Reminding the hipster community: There are other places to gaze besides your shoes

Dengue Fever celebrates the release of Venus on Earth at the Echo on Thurs., Jan. 31.

 

Dengue Fever | Venus on Earth | M80

There's a slightly knotty context to sift through when it comes to Dengue Fever's tribute to the dislocatedly rocking musical styles of Cambodia circa early '70s. The L.A.-based band, featuring Cambodian thrush Chhom Nimol, tips a semifaithful hat to the weird mishmash of lovey-dovey lounge pop, skanky surf-spy, gnarly garage and whimsical psychedelia of the Cambodian sound, but they've got to accomplish it in a way that's not just aping the original — that'd be fun, but sort of patronizing — and anyway the "original" did ape American and English rock with usually quite warped results.

On their third album, Venus on Earth, Dengue pull off the sincere-but-shticky trick with righteous aplomb by expanding the music's lyrical subject matter, focusing on melody, not groove, and sprucing up the recorded sound just a tad. Whereas the music that first inspired founders Ethan and Zac Holtzman was found on cruddy old cassettes unearthed in the dusty back corners of fish markets in Phnom Penh, on Dengue's albums the band gives it a clean, new documenting that highlights the basics of the '70s sound — Farfisa organ or cheapo synth, greasy Strats, hammily honking sax, and especially the vocalists' enchanting, birdlike warbles, so high-pitched and echo-drenched as to sound like the CD's playing on the wrong speed.

Swirly-slow Farfisa-laced psychedelia in "Seeing Hands" and the twangy noir of "Clipped Wings" frame Nimol's startlingly pure-toned Khmer-language singing in smoky clouds of time and place; "Tiger Phone Card" finds Nimol and Zac dueting ("Never let go!") in English atop nicely cheesy echo box trailing off her voice — cue far-out guitar solo as Nimol hops 'round in flowered mini and shiny thigh-high boots.
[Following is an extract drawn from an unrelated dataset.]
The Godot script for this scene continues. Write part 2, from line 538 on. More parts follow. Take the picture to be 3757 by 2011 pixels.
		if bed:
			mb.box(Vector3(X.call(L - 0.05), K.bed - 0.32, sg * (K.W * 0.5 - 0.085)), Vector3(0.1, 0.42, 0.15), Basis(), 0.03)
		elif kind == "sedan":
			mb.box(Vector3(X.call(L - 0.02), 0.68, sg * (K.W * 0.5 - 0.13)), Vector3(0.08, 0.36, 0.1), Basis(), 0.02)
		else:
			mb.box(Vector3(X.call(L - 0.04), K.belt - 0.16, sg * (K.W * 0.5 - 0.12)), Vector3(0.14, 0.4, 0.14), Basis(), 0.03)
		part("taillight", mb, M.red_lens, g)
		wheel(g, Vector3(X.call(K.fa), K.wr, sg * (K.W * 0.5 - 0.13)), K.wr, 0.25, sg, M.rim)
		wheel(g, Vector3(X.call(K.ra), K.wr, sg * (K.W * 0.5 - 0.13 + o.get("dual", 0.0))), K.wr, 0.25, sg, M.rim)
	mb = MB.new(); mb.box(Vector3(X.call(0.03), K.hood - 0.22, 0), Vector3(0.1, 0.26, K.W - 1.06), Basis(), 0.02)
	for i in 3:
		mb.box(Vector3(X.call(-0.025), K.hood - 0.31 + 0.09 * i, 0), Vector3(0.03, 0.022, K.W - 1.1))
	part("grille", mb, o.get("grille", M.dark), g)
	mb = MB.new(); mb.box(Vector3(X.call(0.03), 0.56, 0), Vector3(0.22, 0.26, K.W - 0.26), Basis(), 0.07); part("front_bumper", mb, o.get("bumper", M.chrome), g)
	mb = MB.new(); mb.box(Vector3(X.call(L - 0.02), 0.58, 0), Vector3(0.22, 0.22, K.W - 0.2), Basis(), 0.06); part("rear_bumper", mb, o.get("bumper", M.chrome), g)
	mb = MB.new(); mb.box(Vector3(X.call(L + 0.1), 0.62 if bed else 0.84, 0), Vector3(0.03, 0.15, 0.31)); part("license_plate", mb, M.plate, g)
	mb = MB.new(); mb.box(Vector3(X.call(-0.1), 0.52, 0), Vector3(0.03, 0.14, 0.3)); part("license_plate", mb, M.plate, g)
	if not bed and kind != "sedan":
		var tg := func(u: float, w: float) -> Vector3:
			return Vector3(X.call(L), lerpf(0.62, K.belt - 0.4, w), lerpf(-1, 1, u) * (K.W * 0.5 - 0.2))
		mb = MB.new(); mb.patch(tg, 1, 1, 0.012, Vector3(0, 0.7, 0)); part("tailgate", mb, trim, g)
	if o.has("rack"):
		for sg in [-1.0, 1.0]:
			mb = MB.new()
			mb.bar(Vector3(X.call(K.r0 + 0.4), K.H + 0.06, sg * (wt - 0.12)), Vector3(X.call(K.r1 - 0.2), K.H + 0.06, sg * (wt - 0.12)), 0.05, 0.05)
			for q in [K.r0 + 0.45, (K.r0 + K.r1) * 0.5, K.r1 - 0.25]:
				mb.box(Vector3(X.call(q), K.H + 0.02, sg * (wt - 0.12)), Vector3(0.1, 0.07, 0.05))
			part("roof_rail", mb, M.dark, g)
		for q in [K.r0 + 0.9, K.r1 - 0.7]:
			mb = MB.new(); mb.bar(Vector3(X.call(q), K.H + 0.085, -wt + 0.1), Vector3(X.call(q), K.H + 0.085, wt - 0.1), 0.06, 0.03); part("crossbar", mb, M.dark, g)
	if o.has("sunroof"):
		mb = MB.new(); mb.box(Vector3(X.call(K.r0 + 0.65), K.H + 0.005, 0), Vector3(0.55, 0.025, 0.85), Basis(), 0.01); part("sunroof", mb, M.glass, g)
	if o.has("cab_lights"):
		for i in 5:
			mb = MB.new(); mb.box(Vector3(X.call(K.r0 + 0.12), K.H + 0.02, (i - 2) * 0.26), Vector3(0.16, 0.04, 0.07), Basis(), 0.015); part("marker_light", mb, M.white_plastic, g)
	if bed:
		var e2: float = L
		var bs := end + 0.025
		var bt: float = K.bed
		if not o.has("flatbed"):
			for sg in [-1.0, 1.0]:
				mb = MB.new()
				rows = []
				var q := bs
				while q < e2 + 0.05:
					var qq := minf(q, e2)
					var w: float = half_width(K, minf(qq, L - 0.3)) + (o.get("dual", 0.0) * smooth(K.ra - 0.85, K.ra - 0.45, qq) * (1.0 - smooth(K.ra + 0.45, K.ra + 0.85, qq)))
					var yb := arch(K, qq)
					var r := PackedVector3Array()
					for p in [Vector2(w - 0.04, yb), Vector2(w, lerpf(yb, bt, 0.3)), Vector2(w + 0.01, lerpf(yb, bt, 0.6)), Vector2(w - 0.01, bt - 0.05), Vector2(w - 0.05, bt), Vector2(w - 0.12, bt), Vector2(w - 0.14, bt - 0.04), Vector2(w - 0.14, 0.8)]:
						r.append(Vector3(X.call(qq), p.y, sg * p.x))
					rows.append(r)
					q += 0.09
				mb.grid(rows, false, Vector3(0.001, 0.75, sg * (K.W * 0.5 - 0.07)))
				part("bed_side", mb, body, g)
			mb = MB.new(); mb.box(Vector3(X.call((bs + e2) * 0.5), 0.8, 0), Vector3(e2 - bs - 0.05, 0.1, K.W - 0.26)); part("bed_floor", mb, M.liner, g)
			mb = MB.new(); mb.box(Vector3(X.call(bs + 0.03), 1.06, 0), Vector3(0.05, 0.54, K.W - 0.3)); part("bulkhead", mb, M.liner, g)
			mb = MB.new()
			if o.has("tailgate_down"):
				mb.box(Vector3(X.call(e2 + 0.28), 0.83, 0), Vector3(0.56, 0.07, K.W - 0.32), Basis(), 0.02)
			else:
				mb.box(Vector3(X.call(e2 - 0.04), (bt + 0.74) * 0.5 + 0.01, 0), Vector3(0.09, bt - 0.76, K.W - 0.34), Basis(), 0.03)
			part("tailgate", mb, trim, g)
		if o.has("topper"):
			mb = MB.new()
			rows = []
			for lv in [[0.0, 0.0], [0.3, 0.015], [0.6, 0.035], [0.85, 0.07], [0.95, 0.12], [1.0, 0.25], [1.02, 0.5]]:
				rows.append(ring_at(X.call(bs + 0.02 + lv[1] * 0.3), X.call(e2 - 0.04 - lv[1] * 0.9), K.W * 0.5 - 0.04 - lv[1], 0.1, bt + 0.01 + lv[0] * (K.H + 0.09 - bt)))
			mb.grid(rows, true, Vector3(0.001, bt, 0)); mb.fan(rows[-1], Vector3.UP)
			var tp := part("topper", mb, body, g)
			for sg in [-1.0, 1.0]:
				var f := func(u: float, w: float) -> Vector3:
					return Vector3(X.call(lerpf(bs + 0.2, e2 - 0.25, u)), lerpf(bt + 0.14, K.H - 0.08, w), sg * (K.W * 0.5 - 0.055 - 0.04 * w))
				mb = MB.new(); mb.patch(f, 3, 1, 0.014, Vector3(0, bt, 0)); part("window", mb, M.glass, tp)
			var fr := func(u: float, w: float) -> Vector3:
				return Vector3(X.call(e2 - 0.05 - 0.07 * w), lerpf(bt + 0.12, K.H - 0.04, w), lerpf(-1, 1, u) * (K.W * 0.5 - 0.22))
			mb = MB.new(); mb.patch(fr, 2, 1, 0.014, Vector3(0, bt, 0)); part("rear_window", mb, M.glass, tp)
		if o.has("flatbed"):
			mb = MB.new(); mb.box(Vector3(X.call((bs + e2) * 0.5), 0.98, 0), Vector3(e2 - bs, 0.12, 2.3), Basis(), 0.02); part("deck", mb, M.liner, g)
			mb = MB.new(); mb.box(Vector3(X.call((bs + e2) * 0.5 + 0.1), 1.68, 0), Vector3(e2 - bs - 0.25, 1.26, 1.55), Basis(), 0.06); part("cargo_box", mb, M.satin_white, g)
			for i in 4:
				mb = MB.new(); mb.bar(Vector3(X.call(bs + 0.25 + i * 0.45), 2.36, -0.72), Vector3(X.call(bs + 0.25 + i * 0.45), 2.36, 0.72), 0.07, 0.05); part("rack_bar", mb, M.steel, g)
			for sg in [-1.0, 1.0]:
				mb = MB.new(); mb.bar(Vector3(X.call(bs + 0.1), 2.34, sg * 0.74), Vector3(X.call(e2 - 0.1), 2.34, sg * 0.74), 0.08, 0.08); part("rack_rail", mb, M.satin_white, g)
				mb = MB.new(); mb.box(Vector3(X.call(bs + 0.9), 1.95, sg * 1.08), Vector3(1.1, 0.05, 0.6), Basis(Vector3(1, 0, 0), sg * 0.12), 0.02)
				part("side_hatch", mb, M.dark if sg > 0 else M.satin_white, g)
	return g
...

Never self-consciously avant-garde, Dengue prefer to create a parallel reality, heard to special effect on "Woman in the Shoes" (well, you know what she means), with the arrangements interlocking minimal parts among greasy guitars, creaky keys and David Ralicke's funky trumpets and saxes. The minor-key air of the excellently titled "Monsoon of Perfume" engulfs the mind by way of Manzarek-like electric piano and an evocative vintage-synth solo squiggle. The instrumental "Oceans of Venus" (another first-rate title) fuses horn lines with clubby organ and surfy guitar: Please enjoy that highly desirable aura of deep-orange sunset over Malibu in 1972 — or perhaps the Mekong.

Recently Dengue Fever went back to Cambodia and performed in front of huge throngs of rabid fans, who regarded them as conquering heroes. Since the fascination to American ears lies in how the Cambodians got Western pop so wrong in the '70s, one can only savor the thought of possible future mutations by a new generation of Cambodian rockers tipping their hats back once more.